NEWS: How do you cope in this online shopping world?
de MARCO:  Ours is a very touchy-feely shop. People still want to have the experience. Some customers might see it online, and they come in and ask me if I can get it. They do the research. We’re very happy to get in, and my many suppliers don’t mind.
NEWS: What kinds of goods are people reluctant to buy online?
de MARCO:  You’ve got to have something different, something somebody else hasn’t got. People want to have the variety. They don’t want to go into all the shops and they all have the same.
NEWS: Why are you in the northern half of the Mall?
de MARCO:  This was major: I did not want to move away from here. The Mall has never been an issue.
NEWS: Aren’t the rents too high?
de MARCO:  This is Alice Springs. It’s not a major city. It’s better to have people doing business than not to. Rents shouldn’t be everything. Traders have to be able to put the stock on the shelf.
NEWS: So some rents are too high, then?
de MARCO:  They are too high. I mean, it’s not the city. They have got to be realistic.
NEWS: How do the landlords get away with it?
de MARCO:  I’ve got properties in town and I am always very happy to have them occupied.
NEWS: You do deals?
de MARCO:  Yes. None of my properties are overpriced.
NEWS: The Town Council is promoting pop-up shops.
de MARCO:  They are a good idea. Of course, if there is something in the window instead of it being empty, that’s great. We need stable shops. I think the success of Novita is customers know they can trust me. I’m going to be open, 9 to 5.30 five days, 9 to 4 on Saturdays and 9 to 2 on Sunday. I wouldn’t dream of cutting back these hours. You’ve got to be here for people who are working. People come from the bush and they want to see the shops open. And it’s all about trust.
NEWS: Is there a case for shops opening in the evenings in summer?
de MARCO:  Definitely.
NEWS: What about a siesta, say 2 to 4?
de MARCO:  No. You’ve got tourists walking around. We need the shops on a Saturday to be open longer, people can have an afternoon tea. People won’t go out if there are no shops open.


  1. Good on you Ann. A business success due to giving the customer what they want rather than expecting the customer to take what’s offered.
    I also think it would be good to see pop up shops encouraged.
    As well as bringing some activity into empty spaces, they could lead to more permanent businesses.
    Art and craft exhibitions would also be great as a pop up in the Mall as would food stalls. All worth a try and encouragement.

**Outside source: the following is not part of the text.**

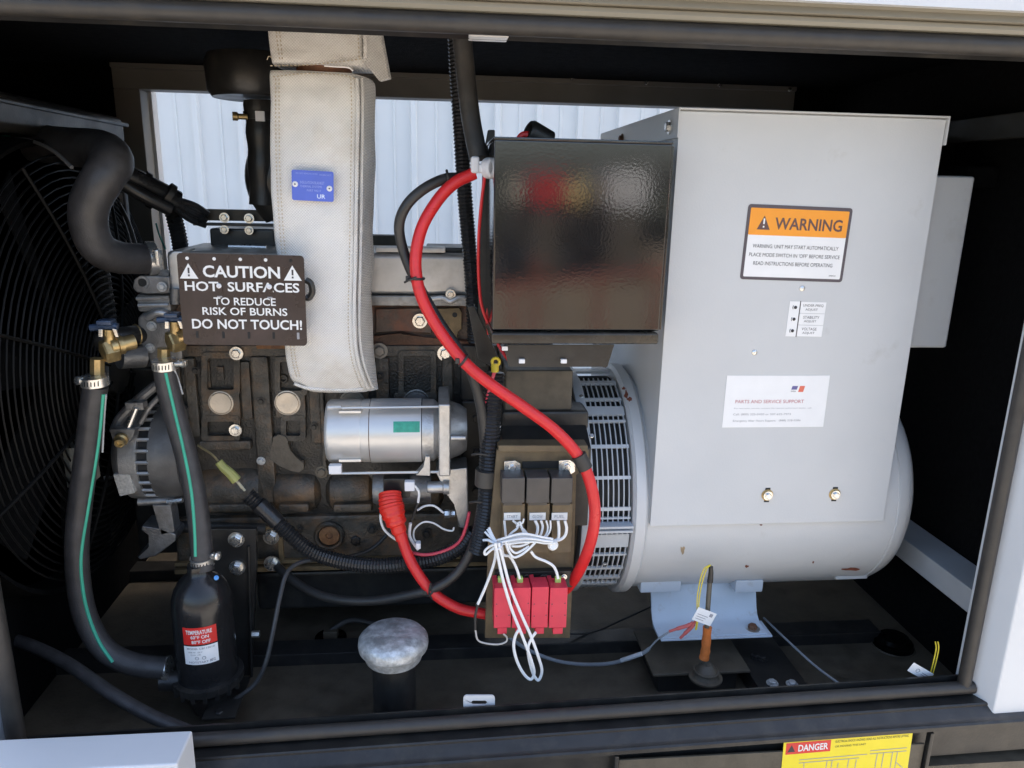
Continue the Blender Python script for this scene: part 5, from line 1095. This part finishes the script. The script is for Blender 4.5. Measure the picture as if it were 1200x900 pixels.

  2. A very shopping oriented article. But the mall should be far, far more: a place to linger and chill.
    Adelaide House and the church grounds allows such an experience. The mall should be a place for shopping, relaxing and al-fresco long breakfasts, lunches or dinners uninterrupted by art hawkers pushing into your table / personal space.
    Some brazen ones even venture inside a business and I observe are rarely chased out by the owners.
    Live music and buskers that complement, not dominate, adds a lovely touch to the atmosphere.
    Personally I find those video monitors a huge waste of (my) money. Why would anyone want to stand and watch, especially in the heat? Never seen a soul watching. Noise and visual pollution really.
    The new Tourist Information building is a lovely hub with a great feel. However the large graffiti on top of the former (now empty) On Safari building beside the relentlessly abandoned tavern are both a very bad look.
    Seems those mall cameras are pretty useless at preventing (or catching to cleanup) this sort of anti-social behaviour. Do the camera still exist?
    Bringing a small supermarket back to the top of the mall is long overdue. A small, mall opening, brightly lit 7/11 type supermarket open late (security issues?) would be great for all and especially tourists.
    I hope that Cam’s coffee hub up by the cinema survives longer than its predecessors.

  3. Back in the early eighties when there wasn’t much in the way of shopping elsewhere in Alice and the mall didn’t exist (mall appeared in ’86), Todd street contained a number of shops for locals and services, but post-mall, they drifted away as shoppers couldn’t park outside those shops.
    Getting rid of the mall completely probably wouldn’t bring back the shops for locals and now that tourism is a little different and not as much Aboriginal art seems to be selling…well, who really is going to go there? But good luck anyway with whatever is tried.